Example 1: Flexpipe Gore-Tex Vent Seal

[0045] A 1.5 foot section of 4 inch Flexpipe™ flexible composite pipe crimp fitting (Flexpipe, Canada) was modified by drilling a 2 mm vent hole through its outer polyethylene layer. The bottom of the section of pipe was sealed. The top of the section of pipe was sealed but fitted with a compressed air intake. A 5 mm Gore adhesive vent seal (W. L. Gore and Associates) was affixed to the outside of the crimp fitting, surrounding the 2 mm vent hole. A photo of the apparatus can be seen in FIG. 8. The compressed air intake was calibrated to provide 1.5 psi of pressure (0.5 cubic.ft/hr) to the pipe conduit, for five days. The pipe exhibited steady state pressure equalization, with 1.5 psi of pressure released from the vent. As can seen in the photo, one end of a rubber tube was pressed against the vent and the other end was placed in the water in a beaker.
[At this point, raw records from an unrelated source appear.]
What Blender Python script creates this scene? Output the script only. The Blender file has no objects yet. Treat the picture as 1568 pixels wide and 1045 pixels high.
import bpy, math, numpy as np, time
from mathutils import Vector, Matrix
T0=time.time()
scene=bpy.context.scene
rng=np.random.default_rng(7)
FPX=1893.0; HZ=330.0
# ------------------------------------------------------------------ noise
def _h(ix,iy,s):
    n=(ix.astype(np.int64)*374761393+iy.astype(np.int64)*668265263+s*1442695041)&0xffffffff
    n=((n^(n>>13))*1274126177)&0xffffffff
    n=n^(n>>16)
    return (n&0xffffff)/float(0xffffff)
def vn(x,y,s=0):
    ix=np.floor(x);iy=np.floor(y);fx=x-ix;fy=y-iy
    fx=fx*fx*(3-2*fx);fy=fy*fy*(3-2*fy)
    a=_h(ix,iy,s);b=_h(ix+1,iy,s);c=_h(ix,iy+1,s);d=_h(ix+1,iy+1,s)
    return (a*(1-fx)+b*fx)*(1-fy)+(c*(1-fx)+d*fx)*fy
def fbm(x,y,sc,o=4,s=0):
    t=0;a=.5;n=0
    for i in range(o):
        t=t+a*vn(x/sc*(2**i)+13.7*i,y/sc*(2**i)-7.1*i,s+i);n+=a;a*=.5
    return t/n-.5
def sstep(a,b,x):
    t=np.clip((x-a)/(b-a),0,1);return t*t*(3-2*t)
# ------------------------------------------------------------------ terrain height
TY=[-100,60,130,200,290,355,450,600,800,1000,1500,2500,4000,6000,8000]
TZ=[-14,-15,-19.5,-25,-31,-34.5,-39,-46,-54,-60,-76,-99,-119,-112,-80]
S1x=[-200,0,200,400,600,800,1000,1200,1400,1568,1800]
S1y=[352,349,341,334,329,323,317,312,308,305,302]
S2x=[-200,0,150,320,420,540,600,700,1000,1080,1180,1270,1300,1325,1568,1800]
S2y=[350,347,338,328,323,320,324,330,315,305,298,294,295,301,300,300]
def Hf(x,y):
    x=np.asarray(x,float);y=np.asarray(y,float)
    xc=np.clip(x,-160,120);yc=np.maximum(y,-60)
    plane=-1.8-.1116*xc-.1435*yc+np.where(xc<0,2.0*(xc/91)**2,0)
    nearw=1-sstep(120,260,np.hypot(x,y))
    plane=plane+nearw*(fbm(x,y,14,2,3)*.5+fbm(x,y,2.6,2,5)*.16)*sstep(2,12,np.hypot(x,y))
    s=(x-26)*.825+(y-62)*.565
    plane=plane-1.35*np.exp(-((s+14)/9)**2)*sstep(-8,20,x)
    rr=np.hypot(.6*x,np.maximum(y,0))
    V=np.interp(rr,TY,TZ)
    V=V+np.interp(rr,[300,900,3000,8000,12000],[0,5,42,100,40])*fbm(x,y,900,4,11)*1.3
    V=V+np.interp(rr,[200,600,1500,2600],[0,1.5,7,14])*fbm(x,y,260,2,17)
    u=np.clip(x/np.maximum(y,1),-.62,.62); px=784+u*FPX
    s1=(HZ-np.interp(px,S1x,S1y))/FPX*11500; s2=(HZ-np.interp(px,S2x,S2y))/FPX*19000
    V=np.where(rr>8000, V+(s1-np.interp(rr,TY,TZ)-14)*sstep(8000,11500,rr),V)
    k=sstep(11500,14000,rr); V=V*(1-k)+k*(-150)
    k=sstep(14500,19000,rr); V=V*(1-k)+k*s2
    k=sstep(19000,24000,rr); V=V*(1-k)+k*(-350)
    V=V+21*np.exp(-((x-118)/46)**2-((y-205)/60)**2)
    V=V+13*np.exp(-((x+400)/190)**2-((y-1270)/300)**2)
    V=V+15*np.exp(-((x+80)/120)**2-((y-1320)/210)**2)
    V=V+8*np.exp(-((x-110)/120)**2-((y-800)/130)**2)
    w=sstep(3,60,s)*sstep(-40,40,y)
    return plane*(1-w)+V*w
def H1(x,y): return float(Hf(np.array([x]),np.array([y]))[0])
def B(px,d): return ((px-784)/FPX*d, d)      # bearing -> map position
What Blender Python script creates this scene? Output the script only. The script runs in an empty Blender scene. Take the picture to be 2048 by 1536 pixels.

The air escaping from the vent formed a steady flow of bubbles through the water.

Example 2: Gore-Tex Vent Seal Water Imperviousness Test

[0046] A water column having a 2 mm hole was sealed with a 5 mm Gore-tex vent seal. It was then filled to a level calculated to approximate 1 psi of pressure, with acidic water in order to affect a color change in the pH paper if a leak occurred. The hole was placed over pH paper to identify water leaks through the Gore-tex vent seal in a highly sensitive manner. No leaks were observed (and the pH paper remained neutral) after 6 weeks (See FIG. 9). The test was repeated with 2 psi pressure, and again no leaks were observed after 4 weeks (See FIG. 10).